Die Stadt habe außerdem nicht dargelegt, dass - und ggf. warum - sie nicht in der Lage sei, Unterkünfte aus eigenem Bestand zur Verfügung zu stellen oder sich Kapazitäten von Dritten auf freiwilliger Basis (Kauf oder Miete) zu beschaffen. Damit fehle es an den Voraussetzungen, um die Aufgabe der sozialen Fürsorge für Flüchtlinge auf Private abzuwälzen.

Fazit

Das aktuell vielfach beschworene „Gespenst der Enteignung" von Immobilieneigentümern erscheint angesichts dieser Entscheidung nicht mehr ganz so gruselig. In Bundesländern ohne ausdrücklich gesetzliche Grundlage dürfte es für kommunale Behörde schwierig werden, unter Rückgriff auf das allgemeine Ordnungsrecht solche Beschlagnahmen durchzusetzen.
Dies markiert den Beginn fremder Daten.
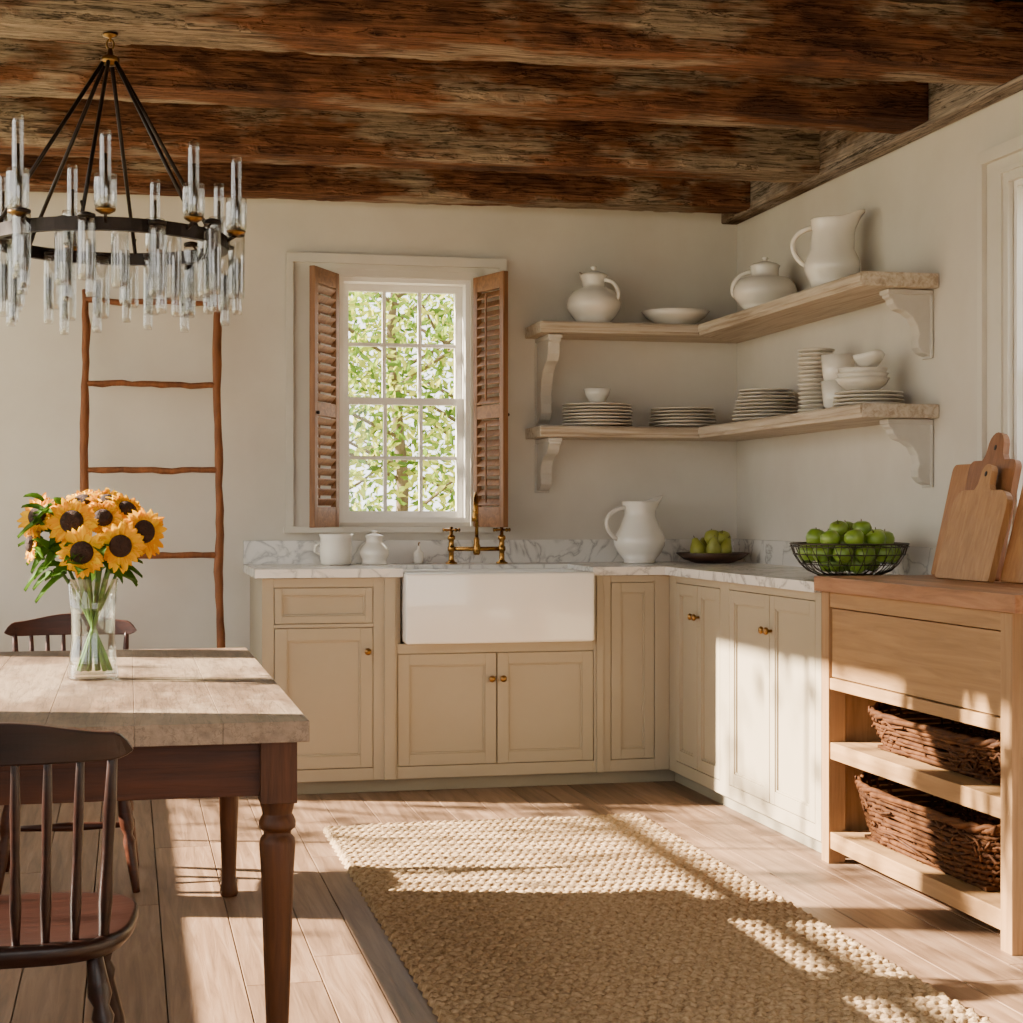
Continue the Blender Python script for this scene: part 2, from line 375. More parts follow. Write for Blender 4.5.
def face(mb,M,x0,x1,z0,z1,cols):
    c=x0
    for a,b,ops in cols:
        mb.box(c,a,0,.02,z0,z1,M_cab,M); zc=z0
        for o in ops:
            mb.box(a,b,.0002,.0198,zc,o[0],M_cab,M); zc=o[1]
            k=o[2]
            if k=='drawer': panel(mb,M,a,b,o[0],o[1],fr=.03)
            elif k=='door': panel(mb,M,a,b,o[0],o[1]); knob(mb,M,b-.025,o[1]-.1)
            elif k=='doorn': panel(mb,M,a,b,o[0],o[1],fr=.042)
            elif k=='door2':
                mm=(a+b)/2; panel(mb,M,a,mm,o[0],o[1],fr=.047); panel(mb,M,mm,b,o[0],o[1],fr=.047)
                kz=o[1]-(.11 if o[1]<.6 else .13)
                knob(mb,M,mm-.024,kz); knob(mb,M,mm+.024,kz)
        if zc<z1: mb.box(a,b,.0002,.0198,zc,z1,M_cab,M)
        c=b
    mb.box(c,x1,0,.02,z0,z1,M_cab,M)
cb=MB(); YFc=6.95; XFc=2.26; ZT=.888
M1=T(0,YFc,0)
face(cb,M1,.53,XFc,.055,ZT,[(.578,.985,[(.105,.685,'door'),(.70,.85,'drawer')]),(1.085,1.925,[(.105,.572,'door2'),(.612,ZT,'open')]),(2.0,2.195,[(.105,.86,'doorn')])])
cb.box(1.03,1.075,YFc-.012,YFc,.055,ZT,M_cab); cb.box(1.935,1.965,YFc-.012,YFc,.055,ZT,M_cab)
cb.box(.53,1.10,YFc+.02,YB-.002,.055,ZT,M_cab); cb.box(1.10,1.915,YFc+.02,YB-.002,.055,.60,M_cab); cb.box(1.915,XR-.002,YFc+.02,YB-.002,.055,ZT,M_cab)
cb.box(1.10,1.915,7.37,YB-.002,.6,ZT,M_cab)
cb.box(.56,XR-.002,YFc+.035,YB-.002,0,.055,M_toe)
cb.box(.535,.55,YFc+.001,YFc+.05,0,.055,M_cab)
M2=T(XFc,YFc,0)@R(-pi/2)
YE=5.315
face(cb,M2,.0,YFc-YE,.055,ZT,[(.09,.64,[(.105,.86,'door2')]),(.745,1.585,[(.105,.86,'door2')])])
cb.box(XFc+.02,XR-.002,YE,YFc+.02,.055,ZT,M_cab)
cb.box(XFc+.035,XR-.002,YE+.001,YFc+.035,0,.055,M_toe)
cb.obj('kitchen_base_cabinets',bevel=.0012,seg=1)
ct=MB(); z0,z1=.89,.925
ct.box(.50,1.104,YFc-.03,YB-.003,z0,z1,M_marble); ct.box(1.104,1.913,7.345,YB-.003,z0,z1,M_marble)
ct.box(1.913,XR-.003,YFc-.03,YB-.003,z0,z1,M_marble); ct.box(XFc-.028,XR-.003,5.31,YFc-.03,z0,z1,M_marble)
ct.box(.50,XR-.003,YB-.025,YB-.0025,z1,z1+.105,M_marble); ct.box(XR-.025,XR-.0025,5.312,YB-.025,z1,z1+.105,M_marble)
ct.obj('marble_countertop')
# sink
bm=bmesh.new(); bmesh.ops.create_cube(bm,size=1)
for v in bm.verts:
    v.co.x=1.1085+(v.co.x+.5)*(1.909-1.1085); v.co.y=6.872+(v.co.y+.5)*(7.341-6.872); v.co.z=.615+(v.co.z+.5)*(.908-.615)
top=[f for f in bm.faces if f.normal.z>.9]
bmesh.ops.inset_region(bm,faces=top,thickness=.035)
top=[f for f in bm.faces if f.normal.z>.9 and f.calc_center_median().z>.9 and max(v.co.x for v in f.verts)<1.9 and min(v.co.x for v in f.verts)>1.12]
r=bmesh.ops.extrude_discrete_faces(bm,faces=top)
for f in r['faces']:
    for v in f.verts: v.co.z-=.22
me=bpy.data.meshes.new('farmhouse_sink'); bm.to_mesh(me); bm.free(); me.materials.append(M_sink)
so=bpy.data.objects.new('farmhouse_sink',me); sc.collection.objects.link(so)
b=so.modifiers.new('b','BEVEL'); b.width=.012; b.segments=4
for p in me.polygons: p.use_smooth=True
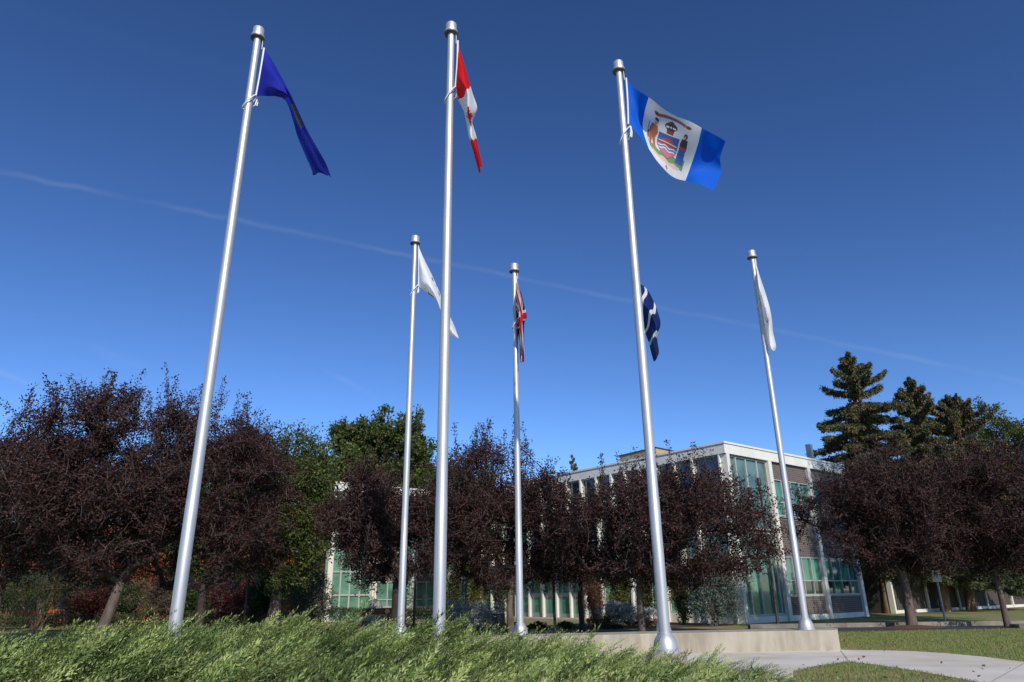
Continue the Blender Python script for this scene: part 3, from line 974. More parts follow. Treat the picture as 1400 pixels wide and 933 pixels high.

Wie die Entscheidung verdeutlicht, verlangt die Beschlagnahme aber ungeachtet dessen in jedem Fall eine äußerst sorgfältige Darlegung und Abwägung auf behördlicher Seite. Eine Beschlagnahme „auf Vorrat" dürfte danach regelmäßig ausscheiden. Eigentümer, die sich trotzdem einer Beschlagnahme ausgesetzt sehen, sind daher in jedem Fall gut beraten, anwaltliche Unterstützung in Anspruch zu nehmen.